Princess Diana was just 36 years old when she died from injuries suffered in a car crash in Paris, France in August 1997. Prince William was 15 years old at the time, Prince Harry just a 12-year-old boy himself. There is never a good time to lose your mom, but I think 12 and 15 are especially difficult. Not to mention the fact that the boys were expected to grieve for their mother so publicly, walking behind her casket in her funeral procession from Buckingham Palace alongside their father Prince Charles and Princess Diana's brother, Earl Spencer. In 2017 Prince Harry recalled the horror of that moment, telling Newsweek in an interview, "My mother had just died, and I had to walk a long way behind her coffin, surrounded by thousands of people watching me while millions more did on television.
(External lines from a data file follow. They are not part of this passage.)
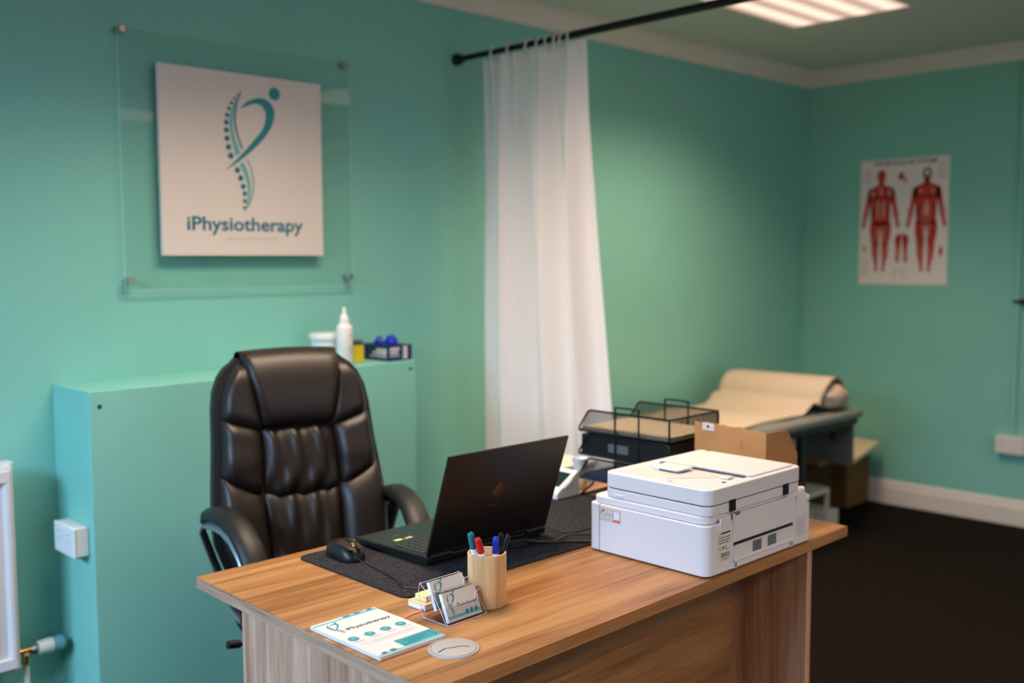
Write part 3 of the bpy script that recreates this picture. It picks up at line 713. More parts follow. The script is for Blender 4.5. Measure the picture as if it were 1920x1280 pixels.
# deck plate follows the slope of the base top
def deck(x, y, h=0): return (x, y, .0212-(y)*.0070/.272+h)
b = B(); b.hexa([deck(-.184, .012), deck(.184, .012), deck(.184, .268), deck(-.184, .268), deck(-.184, .012, .0006), deck(.184, .012, .0006), deck(.184, .268, .0006), deck(-.184, .268, .0006)])
dkp = b.build('deck', m_deck, lp)
kb = B().hexa([deck(-.175, .03, .0006), deck(.175, .03, .0006), deck(.175, .138, .0006), deck(-.175, .138, .0006), deck(-.175, .03, .0009), deck(.175, .03, .0009), deck(.175, .138, .0009), deck(-.175, .138, .0009)]).build('keyboard', m_lap, lp)
m_key = mat('dark_keycap', (40, 44, 42), .5)
key0 = None
for rI in range(5):
    for k in range(19):
        x, y = -.166+k*.01845, .041+rI*.0205
        if key0 is None:
            key0 = B().box(-.0077, .0077, -.0085, .0085, 0, .0016).build('key', m_key, kb, bevel=.0006); o = key0
        else:
            o = key0.copy(); COL.objects.link(o); o.parent = kb
        o.location = deck(x, y, .0009)
b = B(); b.hexa([deck(-.06, .165, .0006), deck(.045, .165, .0006), deck(.045, .25, .0006), deck(-.06, .25, .0006), deck(-.06, .165, .0008), deck(.045, .165, .0008), deck(.045, .25, .0008), deck(-.06, .25, .0008)])
b.build('trackpad', mat('trackpad_grey', (30, 34, 32), .35), lp)
F = Fr(deck(0, 0, .0006), (1, 0, 0), Vector((0, 1, -.007/.272)), .0003)
ink('sticker', [(rect(-.146, .162, -.122, .176), 0), (rect(-.143, .166, -.128, .173), 1, .0002)], [mat('lime_sticker', (150, 200, 40), .4), m_paper], F, lp)
ink('sticker', [(rect(-.118, .160, -.092, .176), 0), (ell(-.100, .168, .005), 1, .0002), (rect(-.115, .164, -.106, .170), 1, .0002)], [mat('orange_sticker', (120, 70, 50), .4), m_paper], F, lp)
ink('deck_print', [(rect(-.13, .203, -.105, .206), 0)]+[(rect(-.178+.008*i, .17+.012*(i % 2), -.176+.008*i, .225), 1) for i in range(4)], [m_grey_ink, mat('faint_print', (52, 60, 55), .5)], F, lp)
# ports on the near side
ink('side_ports', [(rect(.010, .006, .022, .010), 0), (rect(.030, .006, .042, .010), 0), (rect(.085, .007, .095, .010), 0), (rect(.100, .007, .108, .010), 0)], [m_black_ink], Fr((-.188, 0, 0), (0, 1, 0), (0, 0, 1), .0003), lp)
ang = math.radians(18.5)                      # lid tilts back towards the viewer
T = Matrix.Translation((0, .004, .018)) @ Matrix.Rotation(ang, 4, 'X')
b = B(); b.box(-.188, .188, -.004, .0025, .006, .252, T=T)
lid = b.build('lid', m_lap, lp, bevel=.0015)
B().box(-.182, .182, .0026, .0032, .02, .247, T=T).build('screen', mat('black_glass', (6, 6, 8), .12), lid)
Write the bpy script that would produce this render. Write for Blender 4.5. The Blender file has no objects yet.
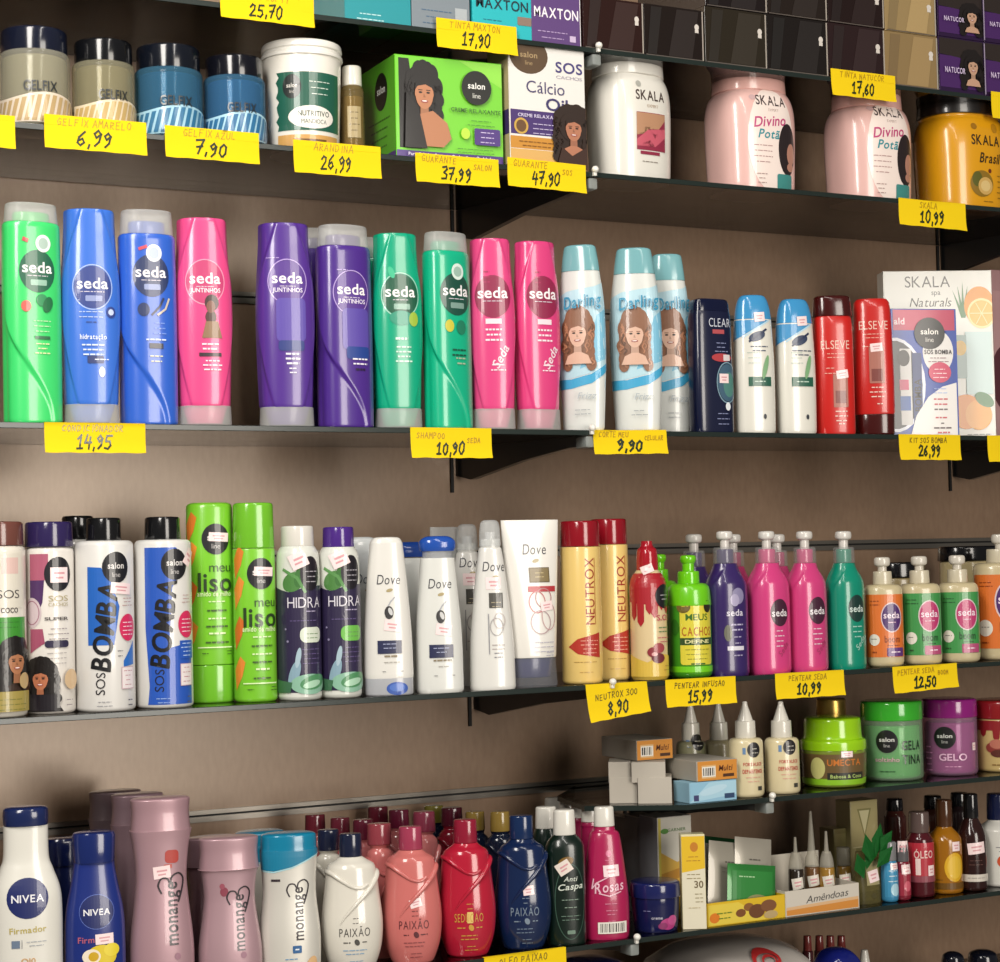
import bpy, bmesh, math, random
from mathutils import Vector, Matrix
random.seed(7)
C = bpy.context.scene.collection
PI = math.pi

# ------------------------------------------------------------------ camera model
F = 1950.0
YF = -0.25                       # front edge of the glass shelves; the wall is Y = 0
CAM = Vector((-1.1, -2.16, 1.30))
_dX = Vector((3640.0, -1.0, F)).normalized()
_c = -(_dX.x * .022 + _dX.y) / _dX.z
_up = -Vector((.022, 1.0, _c)).normalized()
_dY = _up.cross(_dX)
if _dY.z < 0: _dY = -_dY
R3 = Matrix((_dX, _dY, _up))      # rows: world axes in camera (right, down, forward)
def at(px, py, Y):
    """point on the plane Y and metres per photo pixel there"""
    w = R3 @ Vector(((px - 500) / F, (py - 481) / F, 1.0))
    t = (Y - CAM.y) / w.y
    return CAM + w * t, t / F
SH = {'A': 1.889, 'B': 1.744, 'C': 1.446, 'D': 1.1565, 'E': 1.011, 'F': 0.8655, 'G': 0.72}

cd = bpy.data.cameras.new('camera'); cam = bpy.data.objects.new('camera', cd); C.objects.link(cam)
cd.sensor_width = 36; cd.lens = F * 36 / 1000; cd.clip_start = .05
col = [R3 @ Vector(v) for v in ((1, 0, 0), (0, -1, 0), (0, 0, -1))]
m = Matrix((col[0], col[1], col[2])).transposed().to_4x4(); m.translation = CAM
cam.matrix_world = m
bpy.context.scene.camera = cam

# ------------------------------------------------------------------ materials
def lin(h):
    if isinstance(h, (tuple, list)): return tuple(h[:3]) + (1,)
    h = h.lstrip('#'); o = []
    for i in (0, 2, 4):
        v = int(h[i:i + 2], 16) / 255
        o.append(v / 12.92 if v <= .04045 else ((v + .055) / 1.055) ** 2.4)
    return tuple(o) + (1,)
_M = {}
def M(h, kind='pl'):
    key = (h, kind)
    if key in _M: return _M[key]
    mt = bpy.data.materials.new(kind + '_' + str(h)); mt.use_nodes = True
    nt = mt.node_tree; n = nt.nodes; b = n['Principled BSDF']; out = n['Material Output']
    b.inputs['Base Color'].default_value = lin(h)
    rough = {'pl': .28, 'gl': .16, 'mt': .6, 'pr': .38, 'me': .3, 'sa': .36, 'paper': .8}.get(kind, .3)
    b.inputs['Roughness'].default_value = rough
    b.inputs['Specular IOR Level'].default_value = .5 if kind in ('pl', 'gl', 'sa', 'pr') else .3
    if kind in ('pl', 'pr', 'sa'):
        b.inputs['Coat Weight'].default_value = .55; b.inputs['Coat Roughness'].default_value = .07
    if kind == 'gl':
        b.inputs['Coat Weight'].default_value = .4; b.inputs['Coat Roughness'].default_value = .08
    if kind == 'sa':
        b.inputs['Metallic'].default_value = .25
    if kind == 'me':
        b.inputs['Metallic'].default_value = .85
    if kind in ('cl', 'tint', 'frost'):
        # thin clear / tinted / frosted plastic: part see-through, part glossy surface
        tr = n.new('ShaderNodeBsdfTransparent'); tr.inputs[0].default_value = tuple(x ** (.25 if kind != 'tint' else .5) for x in lin(h)[:3]) + (1,)
        mix = n.new('ShaderNodeMixShader')
        mix.inputs[0].default_value = {'cl': .16, 'tint': .25, 'frost': .36}[kind]
        b.inputs['Roughness'].default_value = .12 if kind != 'frost' else .3
        nt.links.new(tr.outputs[0], mix.inputs[1]); nt.links.new(b.outputs[0], mix.inputs[2])
        nt.links.new(mix.outputs[0], out.inputs[0])
    _M[key] = mt
    return mt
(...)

I don’t think any child should be asked to do that, under any circumstances."

Now that both Prince William and Prince Harry are fathers themselves, they honor their mother's memory by shielding their children from being exploited in such a terrible way. Prince William's three children with Kate Middleton, 6-year-old Prince George, 4-year-old Princess Charlotte, and 1-year-old Prince Louis are kept out of the public eye as much as possible, according to the UK news website Express, as is Prince Harry's baby boy Archie with wife Meghan Markle. And while both men appear to be devoted fathers, on the anniversary of their mother's death they are merely Diana's sons. The two men reportedly spend the day together at Kensington Palace going over old photos and reliving memories with their mother over lunch or dinner, as a palace insider told MSN:

They talk about the little things about Diana that made them laugh: the ski trips and outings to Thorpe Park [a British amusement park]; the effort she went to on their birthdays — all of it.

Their wives and children apparently join them later in the day to be a part of the special remembrance. A private remembrance, it's important to note. The rest of the world might share in Prince William and Prince Harry's grief at the loss of Princess Diana, a humanitarian and passionate philanthropist, but it's simply not the same. For those two men, they mourn the loss of their mother, not a famous public figure.

And after what they went through at her funeral, it seems perfectly appropriate for them to mourn in private. Together.